Meier, Seiffert et le tournoi de vérisme de la Wartburg
par Clément Taillia
Qui s’apprête à applaudir Waltraud Meier et Peter Seiffert s’attend davantage à voir Tristan, Tannhäuser ou Lohengrin que Cavalleria Rusticana. Santuzza est pourtant de longue date au répertoire de la première : de cette femme blessée, elle a la véhémence rageuse et l’ardent désespoir. La voix a perdu de ses couleurs et les aigus de leur impact depuis ses flamboyantes interprétations au Met, ou à Ravenne, sous la direction de Riccardo Muti, mais la tragédienne ne cesse de gagner en profondeur, et son personnage, qui fascine autant qu’il bouleverse, attire vers lui tous les regards. Le second fait pourtant depuis plusieurs années le pari de plier son généreux Heldentenor aux cadres du drammatico, l’actuelle pénurie de grands spécialistes de ce répertoire encourageant il est vrai toutes les vocations. On admire tout ce que la voix a d’ample et de sonore, et combien elle maîtrise impérieusement un rôle qui la met moins en difficulté que ne le faisait Otello en janvier dernier. On admire l’éloquence de la diction, la robustesse presque brutale de l’incarnation, sans parvenir à faire l’impasse sur une absence, celle de legato, et sur un envahissement, celui d’un vibrato très présent dès le haut-medium. La part d’italianità de ce Mascagni aux fausses allures de fête de la bière est assumée par Lucio Gallo, qui compense une voix assez commune par une infinie connaissance de ce répertoire.
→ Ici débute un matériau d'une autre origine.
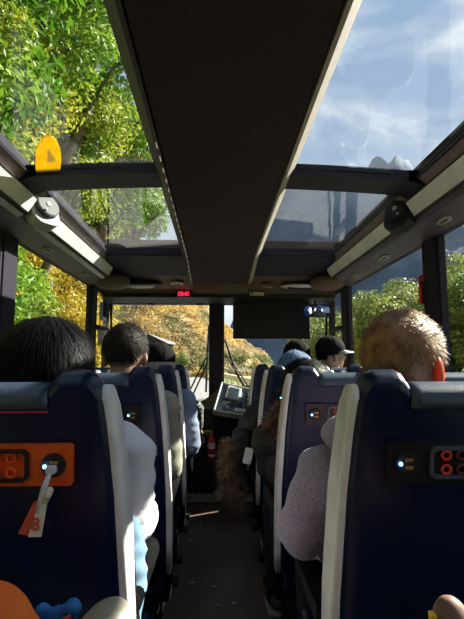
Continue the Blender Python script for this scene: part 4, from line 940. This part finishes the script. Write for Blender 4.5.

Changement de registre après l’entracte avec un Pagliacci de facture beaucoup plus classique, porté par des chanteurs bien chez eux dans l’univers de Leoncavallo. Beau Canio de Gustavo Porta, dont la voix se permet toutes les nuances en ne s’autorisant aucun excès, Nedda experte et délurée de Tamar Iveri, plus à son aise qu’on l’aurait imaginé dans un rôle qui la pousse à sortir de la retenue expressive qui est un peu sa seconde nature, Beppo et Silvio idéalement antipathiques de Ho-yoon Chung et Tae-Jong Yang, Lucio Gallo plus à son aise, enfin, dans le personnage de Tonio que dans la tessiture très tendue du prologue.
Quand les aléas des distributions (excellentes, précisons-le, chacune dans leur genre) peinent à faire entendre en Cavalleria Rusticana et en Pagliacci deux œuvres sœurs, c’est à l’orchestre que revient de souligner toutes les gémellités entre ces deux petits chefs-d’œuvre véristes. Le geste large, toujours prompt à faire rutiler l’orchestre sans nuire aux chanteurs, Asher Fisch peut compter sur son expérience, acquise entre Berlin, Seattle et le Volksoper de Vienne, pour animer la soirée avec une passion et un souffle jamais pris en défaut.
Là est aussi le travail du metteur en scène. Avec Jean-Pierre Ponnelle, on en arrive à se demander si l’on a bien changé d’opéra après l’entracte : même décor aride de village de Calabre, même atmosphère oppressante, où l’on sent que les rumeurs courent plus vite que la poussière, même utilisation des artefacts de la scène (le prélude de Cavalleria Rusticana est prétexte à une mise en abyme où l’on nous fait comprendre que Santuzza mène une vie de paria, la dernière scène de Pagliacci use avec tact du « théâtre dans le théâtre »),… rien de révolutionnaire dans ce métier très sûr, mais un spectacle déjà emblématique, qui franchissait, avec cette reprise, le cap de la centième représentation in loco.